Catching my breath, I drop the letter into the dark bin, listening for its envelope to hit bottom. I’ve just pedaled some six miles to this particular street corner, one adjacent to a huddle of miserable-looking, red-brick buildings situated at the north east end of Butler, a tired precinct of “spit an’ comb” barbers, moribund five & dimes, and deer skinning boutiques. Pushing away from the mailbox, casting a steady eye about me, I reassure myself I haven’t been seen. Reaching the curb, the front wheel of my bicycle hitting the road with a pleasing thud, I begin to head for home, my mission accomplished.

It is late summer,
1990. I am twenty six years old, the sole member of a secret terroristic organization known as Friends Of the Webbed Legend, an affiliation that places me alongside such notorious agencies of change as The Weathermen and The Black Panther Party, the only difference being that F.O.W.L. is dedicated to reinstating change to the comics page of a daily regional newspaper, not the social and political climate of the western world.
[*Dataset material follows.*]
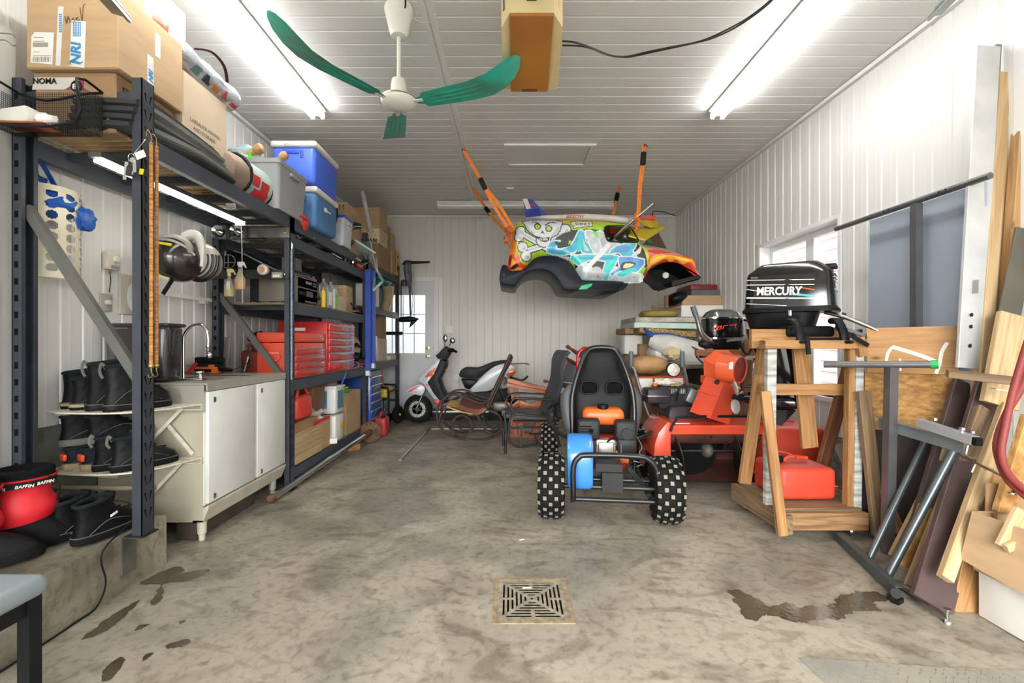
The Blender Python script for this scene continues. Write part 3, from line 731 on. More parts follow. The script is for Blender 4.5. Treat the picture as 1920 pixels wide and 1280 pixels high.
t = thing('spindle_leg', 'turned pale wooden spindle in the grey tote, resting beside the white cloth bag', 'wooden leg', (-1.9,3.4,2.47)); part('spindle', M().lathe([(.025,0),(.028,.16),(.022,.18),(.036,.20),(.036,.24),(.02,.255)],(-2.02,3.36,2.44),(.8,.1,.5),12), PINE, t)
solo('cloth_bag', M().ball((-1.96,3.44,2.50),(.14,.11,.09), dent=.35, seed=5), mat('pale printed cloth', (206,208,198),.8, c2=(120,150,160), scale=7, bump=.3), 'bundled pale cloth bag piled in the grey tote', 'bag')
solo('green_tag', M().pts([(-1.89,3.34,2.47),(-1.85,3.34,2.47),(-1.882,3.34,2.52)],(0,.01,0)), mat('neon green', (60,230,60),.5), 'small neon green triangular tag at the rim of the grey tote', 'tag')
solo('cushion_pad', M().ball((-1.86,3.60,2.47),(.11,.12,.045), dent=.1), mat('grey rubber pad', (110,108,112),.5), 'grey round pad lying on the things in the grey tote', 'pad')
# coolers
def cooler(label, x0, x1, y0, y1, z0, z1, m):
    t = thing('cooler', label, 'cooler', ((x0+x1)/2,(y0+y1)/2, z0), 'hard coolers stacked on the rack'); c = V(((x0+x1)/2,(y0+y1)/2,0)); zl = z1-.05
    q = M().rbox(c+V((0,0,(z0+zl)/2)),((x1-x0)*.94,(y1-y0)*.96, zl-z0),.035, seg=3, taper=1.04); part('body', q, m, t)
    part('lid', M().rbox(c+V((0,0,(zl+z1)/2)),(x1-x0+.01, y1-y0+.01,.052),.018, seg=3), mat('off white lid', (226,224,216),.45), t)
    part('handle', M().rbox(V((c.x, y0+.004, zl-.045)),(.10,.02,.03),.006).rbox(V((c.x-.07, y0+.006, zl-.06)),(.03,.02,.07),.008).rbox(V((c.x+.07, y0+.006, zl-.06)),(.03,.02,.07),.008), dm(m), t)
    part('lid_grip', M().rbox(V((c.x-.01, y0-.003, zl+.012)),(.13,.012,.024),.004), mat('grey lid grip', (176,178,176),.5), t)
    return t
def dm(m):
    n = m.name+' darker'
    return mat(n, {'royal blue plastic': (40,66,160), 'weathered blue plastic': (44,84,130)}.get(m.name, (60,60,60)),.5)
cooler('bright blue cooler with white lid, upper of the two stacked beside the grey tote', -2.005,-1.63,3.88,4.40,2.475,2.835, mat('royal blue plastic', (66,104,216),.4, var=.06))
k = cooler('faded steel blue cooler with white lid, lower of the two stacked', -1.985,-1.64,3.92,4.42,2.12,2.47, mat('weathered blue plastic', (72,122,172),.5, var=.16, scale=8))
part('maker_plate', M().box(-1.648,-1.642,4.10,4.16,2.305,2.34).box(-1.648,-1.643,4.17,4.25,2.315,2.328), PAPER, k)
solo('work_jacket', M().ball((-1.74,3.76,2.165),(.075,.10,.045), dent=.5, seed=8).ball((-1.70,3.82,2.13),(.03,.06,.055), dent=.4, seed=2), mat('orange red cloth', (216,70,50),.8, bump=.4), 'bundled orange red cloth tucked beside the blue cooler on the beam', 'cloth')
# =================== sink cabinet ===================
cx0, cx1, cy0, cy1, ct = XL+.03,-1.735,2.65,3.56,.915
SINKW = mat('chipped white enamel doors', (226,227,222),.35, var=.04)
SIDE = mat('stained cream enamel', (186,180,158),.5, var=.12, scale=4, stretch=(1,1,.3))
SS = mat('worn stainless', (182,178,166),.4,.35, var=.06, scale=4, stretch=(1,3,1))
t = thing('sink_cabinet', 'white enamel sink cabinet with stainless top between the boot shelves and the rack', 'cabinet', ((cx0+cx1)/2,(cy0+cy1)/2,0))
part('side_panel', M().box(cx0, cx1-.02, cy0, cy0+.012,.12, ct-.16).box(cx1-.08, cx1-.02, cy0, cy0+.012,.12,.13), SIDE, t)
part('carcass', M().box(cx0, cx1-.02, cy0+.012, cy1,.12, ct-.17), SIDE, t)
part('face_frame', M().box(cx1-.02, cx1-.012, cy0, cy1,.215, ct-.045), SINKW, t)
part('skirt', M().pts([(cx1-.02, cy0,.12),(cx1-.02, cy0,.20),(cx1+.012, cy0,.22),(cx1+.012, cy0,.205)],(0, cy1-cy0,0)), mat('cream skirt', (206,200,182),.5, var=.15), t)
ym_ = cy0+(cy1-cy0)*.545
for a, b_ in ((cy0+.006, ym_-.012),(ym_+.022, cy1-.004)):
    dd = part('door', M().rbox((cx1-.001,(a+b_)/2,(.225+ct-.05)/2),(.022, b_-a, ct-.05-.225),.003), SINKW, t)
    part('hinge', M().box(cx1+.008, cx1+.013, a+.04, a+.06,.24,.27).box(cx1+.008, cx1+.013, a+.04, a+.06,.8,.83), STEEL, dd)
part('door_gap', M().box(cx1-.013, cx1-.009, ym_-.012, ym_+.004,.22, ct-.05), HOLE, t)
part('apron', M().box(cx0+.02, cx1-.008, cy0-.012, cy0, ct-.165, ct-.012), SS, t)
part('rivet', M().ball((-1.87, cy0-.012,.835),.006).ball((-1.93, cy0-.012,.795),.006).ball((-1.80, cy0-.012,.795),.006), STEEL, t)
# stainless top with a bowl
bx0, bx1, by0, by1 = -2.20,-1.82,2.86,3.36
q = M(); X = [cx0, bx0, bx1, cx1+.012]; Y = [cy0-.012, by0, by1, cy1]
for i in range(3):
    for j in range(3):
        if not (i == 1 and j == 1): q.box(X[i], X[i+1], Y[j], Y[j+1], ct-.01, ct)
q.box(cx1+.004, cx1+.014, cy0-.012, cy1, ct-.045, ct-.01)
part('worktop', q, SS, t)
part('basin', M().box(bx0, bx1, by0, by1, ct-.19, ct-.185).box(bx0-.003, bx0, by0, by1, ct-.19, ct-.005).box(bx1, bx1+.003, by0, by1, ct-.19, ct-.005).box(bx0, bx1, by0-.003, by0, ct-.19, ct-.005).box(bx0, bx1, by1, by1+.003, ct-.19, ct-.005), SS, t)
part('backsplash', M().box(cx0, cx0+.012, cy0, cy1, ct, ct+.07), SS, t)
for x, y in ((cx1-.06, cy0+.05),(cx1-.06, cy1-.06),(cx0+.1, cy0+.05),(cx0+.1, cy1-.06)):
    part('leg', M().lathe([(.016,0),(.018,.035),(.024,.04),(.026,.12)],(x, y, 0), seg=14), SS if y > 3 else mat('cream skirt', (206,200,182)), t)
# tap
t = thing('gooseneck_tap', 'chrome gooseneck tap with cross handles behind the sink bowl', 'tap', (-2.2,2.82, ct))
fb = P(344,706,2.86); fx = fb.x; fy_ = 2.86
part('spout', M().tube([(fx, fy_, ct+.01),(fx, fy_, ct+.24),(fx+.01, fy_, ct+.29),(fx+.05, fy_, ct+.335),(fx+.10, fy_, ct+.345),(fx+.14, fy_, ct+.315),(fx+.152, fy_, ct+.26),(fx+.152, fy_, ct+.21)],.0085,10, sub=4), CHROME, t)
part('aerator', M().lathe([(.011,.0),(.013,.01),(.009,.015),(.013,.022),(.013,.03)],(fx+.152, fy_, ct+.18), seg=12).ball((fx+.16, fy_, ct+.155),(.017,.017,.022)), CHROME, t)
for s in (-1,1):
    hx = fx+s*.085+.01
    part('handle', M().lathe([(.02,0),(.014,.02),(.010,.035),(.014,.04),(.012,.05)],(hx, fy_+.01*s, ct+.004), seg=12).rod((hx-.03, fy_, ct+.047),(hx+.03, fy_, ct+.052),.005,6).rod((hx, fy_-.03, ct+.05),(hx, fy_+.03, ct+.05),.005,6), CHROME, t)
part('base_plate', M().rbox((fx+.01, fy_, ct+.006),(.24,.06,.012),.005), CHROME, t)
# utensils
TINM = mat('tin can', (196,192,182),.35,.7)
def canister(label, px, py, Y, w, h):
    p = P(px, py, Y); z = ct
    t = thing('utensil_can', label, 'container', (p.x, Y, z)); part('can', M().lathe([(w, 0),(w, h),(w-.003, h),(w-.003,.01)],(p.x, Y, z), seg=18), TINM, t); return p
a = canister('tin can holding wooden handled tools behind the sink', 302,700,2.83,.034,.16)
canister('shorter tin can beside the tool filled one behind the tap', 322,700,2.90,.025,.125)
for k, (dx, dy, L, m, lb, n) in enumerate(((-.045,0,.34, TEAK, 'brown wooden handled spatula leaning in the tin can', 'kitchen_tool'),(-.01,.0,.30, PINE, 'pale wooden handle standing in the tin can', 'kitchen_tool'),(.022,0,.26, mat('olive metal', (96,92,70),.5), 'olive metal tool with notched tip in the tin can', 'metal_tool'))):
    p0 = V((a.x+dx*.3,2.83, ct+.02)); p1 = p0+V((dx*1.4,0, L)).normalized()*L
    solo(n, M().rod(p0, p0.lerp(p1,.55),.004,6).tube([p0.lerp(p1,.55), p0.lerp(p1,.62), p0.lerp(p1,.95), p1],[.006,.011,.012,.006],10), m, lb, 'tool')
b_ = P(282,700,2.78); solo('kitchen_tool', M().rod((b_.x, 2.78, ct),(b_.x-.0,2.79, ct+.12),.003,6).tube([(b_.x, 2.79, ct+.11),(b_.x-.03,2.8, ct+.17),(b_.x-.055,2.8, ct+.22)],[.008,.012,.010],8), TEAK, 'dark handled kitchen tool leaning left of the tin can', 'tool')
p = P(432,700,3.2)
solo('sharpening_steel', M().rbox((P(425,0,3.42).x, 3.42, ct+.14),(.045,.012,.26),.008, Ry(4)), mat('grey scraper', (110,108,104),.5,.4), 'upright grey metal plate leaning behind the sink near the rack post', 'tool')
t = thing('cordless_drill', 'black and orange cordless drill kit lying behind the sink bowl', 'power tool', P(385,700,3.3).to_3d())
c = P(385,0,3.30)
part('case', M().rbox((c.x-.04,3.44, ct+.10),(.22,.08,.05),.012), BLACK, t)
part('body', M().tube([(c.x-.11,3.40, ct+.05),(c.x+.0,3.40, ct+.05),(c.x+.07,3.40, ct+.045)],[.03,.036,.025],10), BLACK, t)
part('battery', M().rbox((c.x-.04,3.38, ct+.03),(.17,.06,.05),.008).rbox((c.x+.0,3.38, ct+.04),(.04,.05,.06),.006), ORANGE2, t)
part('battery_cap', M().rbox((c.x-.05,3.372, ct+.028),(.12,.06,.025),.006), BLACK, t)
part('chuck', M().rod((c.x+.07,3.38, ct+.04),(c.x+.15,3.36, ct+.03),.02,10,.012), BLACK, t)
solo('red_scraper', M().bar((P(356,0,3.2).x, 3.2, ct+.03),(P(368,0,3.2).x, 3.2, ct+.09),.03,.012).bar((P(350,0,3.2).x, 3.2, ct+.02),(P(356,0,3.2).x, 3.2, ct+.03),.045,.01), REDP, 'small red handled scraper behind the tap', 'tool')
q = M().tube([P(395,688,3.5)+V((.02*math.cos(k*1.1),0,.045*math.sin(k*1.1))) for k in range(8)],.003,5, sub=3).tube([P(400,690,3.5), P(440,692,3.5), P(470,675,3.6)],.003,5, sub=5)
solo('coiled_wire', q, BLACK, 'thin black cable coiled at the wall beside the rack post above the sink', 'cable')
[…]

That paper, The Butler Eagle, is still helmed by the editor who, some ten years earlier, published, and subsequently possessed, my own comic strip, Flip Rhodun. F.O.W.L. is, in part, my revenge on this philanthropic thief, my method of toying with the sacred structure of provincial journalism.
     I’d begun some two months prior, penning my first letter of protest and outrage, mere days after
Donald Duck had been replaced by Geech, a generally uninspired look at small town life created by the late Jerry Bittle. The Duck strip was an anonymous vehicle of the Disney Corporation, the sort of capitalist beacon a militant cabal like F.O.W.L. should have stood in defiance of, and yet, here I was, championing this faceless cartoon, claiming to admire its classic simplicity, demanding its return through a series of letters to the editor, each increasing the urgency of the matter, issued with a more strident tone.
     It is patently obvious that
Donald Duck has become a surrogate for Flip Rhodun. It is the rising face of a decade-old grievance, a grudge that will take me to rare extremes as I attempt to spare the bird the axe.
     At first, I simply sign my communications with the F.O.W.L. acronym, claiming no allegiance, or affiliation, with Disney. At least one a week appears in print. Soon, desiring to more deeply insert my fabrication into the workings of the paper and its community, I begin to craft responses to my own letters, crediting them to equally make-believe inhabitants of Butler, and the greater Pittsburgh area, colorful locals like Dom and Tam Diggs,
married truck drivers who profess their love for the famous duck, even asking to join F.O.W.L.
     To authenticate this expanding skullduggery, I bicycle some twenty-odd miles, posting the Diggs’ letters where the postmark will stand scrutiny. It isn’t long before I’m pedaling about the county, dropping my “feathered missives” with increasing frequency, spreading my editorial terror. Many never make it to print, but each is an integral chapter in my story, helping to realize the world I am creating.
     As F.O.W.L.’s demands become more urgent, now appearing on “official” photo-copied stationary, letters from actual supporters begin to crop up, more than one following the cryptic literary bent of my own, taking an even more strident tone, threatening to cancel their subscriptions and boycott the paper.
     I have quickly become Dr. Frankenstein, F.O.W.L.
my duck-shaped monster. The only way to stop what I have created, it seems, is for the editor to capitulate and return the sailor-suited drake. This would have been a perfect end to my tale, but, alas, it is not to be. Donald, like Flip before him, is never again to grace the pages of the Eagle. The Friends Of the Webbed Legend fails to meet its sworn objective.

Eventually, I cease the letter-writing, my sympathizers following suit. The ink-stained campaign of public influence quickly fades from view, even as a very different crusade of coercion captures the attention of the country,
George Herbert Bush pointing to his vinegary lips, American tanks rolling into Saudi Arabia, Saddam Hussein testing his former benefactor’s will by annexing the oil depot known as Kuwait.
     As the vicious heart of a nation reveals itself,
grandmothers calling for blood, a small city in Western Pennsylvania simultaneously succumbs to the iron-fisted rule of a newspaper tyrant, an editor who sees fit to banish a webbed legend from its cultural diet.
     Wisely recognizing that my days as a comic strip master of terror are over, I bid the rascally fowl adieu, unaware that my little exercise in media manipulation will one day come in handy, when I am to venture fresh escapades of literary deception, letting my mind run in wild new places, but that is yet another story, for another time.